Skip all pictures, then copy the lines from the start of the data through the line with "SC.camera = cam", keeping both ends.

Begin

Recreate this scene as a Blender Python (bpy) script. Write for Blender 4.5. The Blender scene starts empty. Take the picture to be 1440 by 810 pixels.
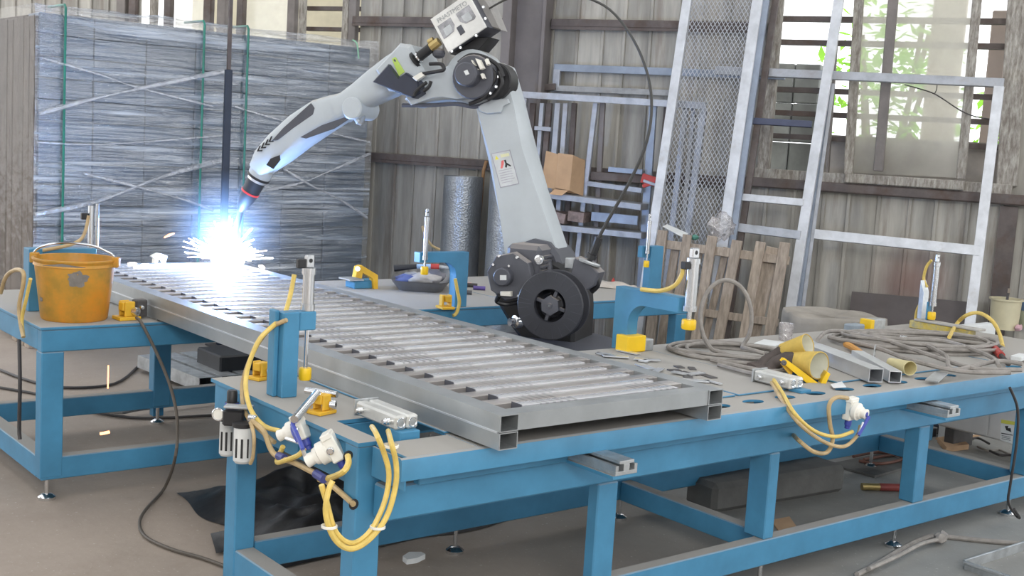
import bpy, bmesh, math, random
from mathutils import Vector, Matrix, noise
random.seed(7)
C = bpy.context.scene.collection
SC = bpy.context.scene
V = Vector

# ------------------------------------------------------------------ camera
FPX, PITCH, ROLL, YAW, CAMH = 1691.99, .121052, -.0607284, .6797815, 1.6
FWD = V((math.sin(YAW)*math.cos(PITCH), math.cos(YAW)*math.cos(PITCH), -math.sin(PITCH)))
RGT0 = V((math.cos(YAW), -math.sin(YAW), 0))
DWN0 = FWD.cross(RGT0)
RGT = RGT0*math.cos(ROLL) + DWN0*math.sin(ROLL)
DWN = DWN0*math.cos(ROLL) - RGT0*math.sin(ROLL)
CAM = V((0, 0, CAMH))
cd = bpy.data.cameras.new('camera')
cam = bpy.data.objects.new('camera', cd); C.objects.link(cam)
cd.sensor_fit = 'HORIZONTAL'; cd.sensor_width = 36; cd.lens = FPX*36/1440
cd.clip_start = .05; cd.clip_end = 200
m = Matrix((RGT, -DWN, -FWD)).transposed().to_4x4(); m.translation = CAM
cam.matrix_world = m
SC.camera = cam

# ------------------------------------------------------------------ sky and light
SC.view_settings.view_transform = 'Standard'; SC.view_settings.look = 'None'
SC.view_settings.gamma = 1; SC.view_settings.use_curve_mapping = False
SC.view_settings.exposure = 0.16
w = bpy.data.worlds.new('overcast_sky'); SC.world = w; w.use_nodes = True
bg = w.node_tree.nodes['Background']
bg.inputs['Color'].default_value = (.96, .98, 1, 1); bg.inputs['Strength'].default_value = 2.3
def area(name, loc, target, sx, sy, power, col):
    l = bpy.data.lights.new(name, 'AREA'); l.shape = 'RECTANGLE'; l.size = sx; l.size_y = sy
    l.energy = power; l.color = col
    o = bpy.data.objects.new(name, l); C.objects.link(o); o.location = loc
    o.rotation_euler = (V(target)-V(loc)).to_track_quat('-Z', 'Y').to_euler()
    return o
area('bay_daylight', (-1.6, -3.6, 4.1), (3.4, 3.2, .6), 2.6, 2.0, 300, (1, .97, .92))

# ------------------------------------------------------------------ placing: image point -> world point on a known plane
FH = V((math.sin(YAW), math.cos(YAW), 0))
def ray(x, y): return RGT*((x-720)/FPX) + DWN*((y-405)/FPX) + FWD
def Pz(x, y, z): d = ray(x, y); return CAM + d*((z-CAMH)/d.z)
def Py(x, y, Y): d = ray(x, y); return CAM + d*(Y/d.y)
def Px(x, y, X): d = ray(x, y); return CAM + d*(X/d.x)
def Pp(x, y, p0, n): d = ray(x, y); return CAM + d*((V(p0)-CAM).dot(n)/d.dot(n))
def Pb(x, y, b): return Pp(x, y, FH*b, FH)          # plane at a given distance ahead
WA = V((6.25, 6.757, 0)); WD = V((.4470, -.8945, 0)).normalized()
WN = V((WD.y, -WD.x, 0))                              # wall normal, into the room
def W(s, z, off=0): return WA + WD*s + V((0, 0, z)) + WN*off
def Pw(x, y, off=0): return Pp(x, y, WA+WN*off, WN)
def ws(x, y, off=0): p = Pw(x, y, off); return (p-WA).dot(WD), p.z

# ------------------------------------------------------------------ materials
MATS = {}
def mat(name, col, rough=.6, metal=0, var=.12, scale=6, bump=0, bscale=40, dust=0, dustcol=(.42, .40, .37), col2=None, c2amt=.5, c2scale=3,
        stretch=None, spec=.5, randobj=0, emit=None, estr=0, trans=0, coat=0, rvar=0):
    if name in MATS: return MATS[name]
    mt = bpy.data.materials.new(name); mt.use_nodes = True; MATS[name] = mt
    nt = mt.node_tree; N = nt.nodes; L = nt.links; b = N['Principled BSDF']
    b.inputs['Metallic'].default_value = metal; b.inputs['Roughness'].default_value = rough
    b.inputs['Specular IOR Level'].default_value = spec
    if trans: b.inputs['Transmission Weight'].default_value = trans
    if coat: b.inputs['Coat Weight'].default_value = coat; b.inputs['Coat Roughness'].default_value = .1
    tc = N.new('ShaderNodeTexCoord'); src = tc.outputs['Object']
    if stretch:
        mp = N.new('ShaderNodeMapping'); mp.inputs['Scale'].default_value = stretch; L.new(src, mp.inputs['Vector']); src = mp.outputs['Vector']
    def nz(sc, det=5, ro=.6):
        n = N.new('ShaderNodeTexNoise'); n.inputs['Scale'].default_value = sc; n.inputs['Detail'].default_value = det; n.inputs['Roughness'].default_value = ro
        L.new(src, n.inputs['Vector']); return n.outputs['Fac']
    def ramp(f, a, bb):
        r = N.new('ShaderNodeMapRange'); r.inputs['From Min'].default_value = a; r.inputs['From Max'].default_value = bb; L.new(f, r.inputs['Value']); return r.outputs['Result']
    def mix(f, c1, c2):
        x = N.new('ShaderNodeMix'); x.data_type = 'RGBA'
        if hasattr(f, 'links') or not isinstance(f, float): L.new(f, x.inputs['Factor'])
        else: x.inputs['Factor'].default_value = f
        for i, c in ((6, c1), (7, c2)):
            if isinstance(c, tuple): x.inputs[i].default_value = (*c, 1)
            else: L.new(c, x.inputs[i])
        return x.outputs[2]
    lo = tuple(c*(1-var*1.6) for c in col); hi = tuple(min(1, c*(1+var*1.6)) for c in col)
    out = mix(ramp(nz(scale), .3, .7), lo, hi)
    if col2:
        out = mix(ramp(nz(c2scale, 8, .7), 1-c2amt-.12, 1-c2amt+.12), out, col2)
    if randobj:
        oi = N.new('ShaderNodeObjectInfo')
        h = N.new('ShaderNodeHueSaturation'); L.new(out, h.inputs['Color'])
        r = N.new('ShaderNodeMapRange'); r.inputs['To Min'].default_value = 1-randobj; r.inputs['To Max'].default_value = 1+randobj
        L.new(oi.outputs['Random'], r.inputs['Value']); L.new(r.outputs['Result'], h.inputs['Value']); out = h.outputs['Color']
    if dust:
        g = N.new('ShaderNodeNewGeometry'); s = N.new('ShaderNodeSeparateXYZ'); L.new(g.outputs['Normal'], s.inputs['Vector'])
        up = ramp(s.outputs['Z'], .55, .95)
        mm = N.new('ShaderNodeMath'); mm.operation = 'MULTIPLY'; L.new(up, mm.inputs[0]); L.new(ramp(nz(7, 8, .7), .62-dust*.5, .78-dust*.5), mm.inputs[1])
        out = mix(mm.outputs[0], out, dustcol)
        rr = N.new('ShaderNodeMapRange'); rr.inputs['To Min'].default_value = rough; rr.inputs['To Max'].default_value = .9
        L.new(mm.outputs[0], rr.inputs['Value']); L.new(rr.outputs['Result'], b.inputs['Roughness'])
        if metal:
            rm = N.new('ShaderNodeMapRange'); rm.inputs['To Min'].default_value = metal; rm.inputs['To Max'].default_value = 0
            L.new(mm.outputs[0], rm.inputs['Value']); L.new(rm.outputs['Result'], b.inputs['Metallic'])
    elif rvar:
        rr = N.new('ShaderNodeMapRange'); rr.inputs['To Min'].default_value = max(.02, rough-rvar); rr.inputs['To Max'].default_value = rough+rvar
        L.new(ramp(nz(scale*1.7), .3, .7), rr.inputs['Value']); L.new(rr.outputs['Result'], b.inputs['Roughness'])
    L.new(out, b.inputs['Base Color'])
    if bump:
        bp = N.new('ShaderNodeBump'); bp.inputs['Strength'].default_value = bump; bp.inputs['Distance'].default_value = .01
        L.new(nz(bscale), bp.inputs['Height']); L.new(bp.outputs['Normal'], b.inputs['Normal'])
    if emit:
        b.inputs['Emission Color'].default_value = (*emit, 1); b.inputs['Emission Strength'].default_value = estr
    return mt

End

_Written answer:_
Recreate this scene as a Blender Python (bpy) script. Write for Blender 4.5. The Blender scene starts empty. Take the picture to be 1440 by 810 pixels.
import bpy, bmesh, math, random
from mathutils import Vector, Matrix, noise
random.seed(7)
C = bpy.context.scene.collection
SC = bpy.context.scene
V = Vector

# ------------------------------------------------------------------ camera
FPX, PITCH, ROLL, YAW, CAMH = 1691.99, .121052, -.0607284, .6797815, 1.6
FWD = V((math.sin(YAW)*math.cos(PITCH), math.cos(YAW)*math.cos(PITCH), -math.sin(PITCH)))
RGT0 = V((math.cos(YAW), -math.sin(YAW), 0))
DWN0 = FWD.cross(RGT0)
RGT = RGT0*math.cos(ROLL) + DWN0*math.sin(ROLL)
DWN = DWN0*math.cos(ROLL) - RGT0*math.sin(ROLL)
CAM = V((0, 0, CAMH))
cd = bpy.data.cameras.new('camera')
cam = bpy.data.objects.new('camera', cd); C.objects.link(cam)
cd.sensor_fit = 'HORIZONTAL'; cd.sensor_width = 36; cd.lens = FPX*36/1440
cd.clip_start = .05; cd.clip_end = 200
m = Matrix((RGT, -DWN, -FWD)).transposed().to_4x4(); m.translation = CAM
cam.matrix_world = m
SC.camera = cam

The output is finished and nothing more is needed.